Review: The Thirteenth Tale, by Diane Setterfield

Okay, I know that every other book blogger out there read The Thirteenth Tale before I did — but I stayed up until one o’clock last night to finish it, and it blew my mind, and so I’m going to talk about it anyway. Y’all can just lump it. Or, if you like, you can go watch a video of a laughing baby instead. It’s all good.

So, The Thirteenth Tale! There’s a chick named Margaret who works/lives in a bookshop, and one day she gets a mysterious letter from Miss Vida Winter, England’s most beloved novelist ever to exist ever. Miss Winter is also very secretive, and makes up stories when asked for her biography. To Margaret’s great surprise, she invites her to visit her big house up on the moors, and to write Winter’s authorized biography. Predictably, Margaret accepts — and that’s probably enough back-story right there.

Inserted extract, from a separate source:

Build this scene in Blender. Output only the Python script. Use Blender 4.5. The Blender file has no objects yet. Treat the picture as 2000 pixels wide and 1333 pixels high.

Here’s the thing: for the first, I dunno, third of the novel, The Thirteenth Tale reads like a hymn to reading. It’s full of passages like this:

Rising from the stairs I stepped into the darkness of the shop. I didn’t need the light switch to find my way. I know the shop the way you know the places of your childhood. Instantly the smell of leather and old paper was soothing. I ran my fingertips along the spines, like a pianist along his keyboard. Each book had its own, individual note: the grainy, linen-covered spine of Daniels’ History of Map Making; the cracked leather of Lakunin’s minutes from the meetings of the St. Petersburg Cartographic  Academy; a well-worn folder that contains his maps, hand-drawn, hand-coloured. You could blindfold me and position me anywhere on the three floors of this shop, and I could tell you from the books under my fingertips where I was. (p 12)

And this:

Lives — dead ones — are just a hobby of mine. My real work is in the bookshop. My job is not to sell the books — my father does that — but to look after them. Every so often I take out a volume and read a page or two. After all, reading is looking after in a manner of speaking. Not old enough to be valuable for their age alone, nor important enough to be sought after by collectors, my charges are dear to me even if, as often as not, they are as dull on the inside as on the outside. No matter how banal the contents, there is always something that touches me. For someone now dead once thought these words significant enough to write them down.

People disappear when they die. [. . .] Yet for some there is an exception to this annihilation. For in the books they write they continue to exist. We can rediscover them. Their humour, their tone of voice, their moods. Through the written word they can anger you or make you happy. They can comfort you. They can perplex you. They can alter you. All this, even though they are dead. Like flies in amber, like corpses frozen in ice, that which according to the laws of nature should pass away is, by the miracle of ink on paper, preserved. It is a kind of magic.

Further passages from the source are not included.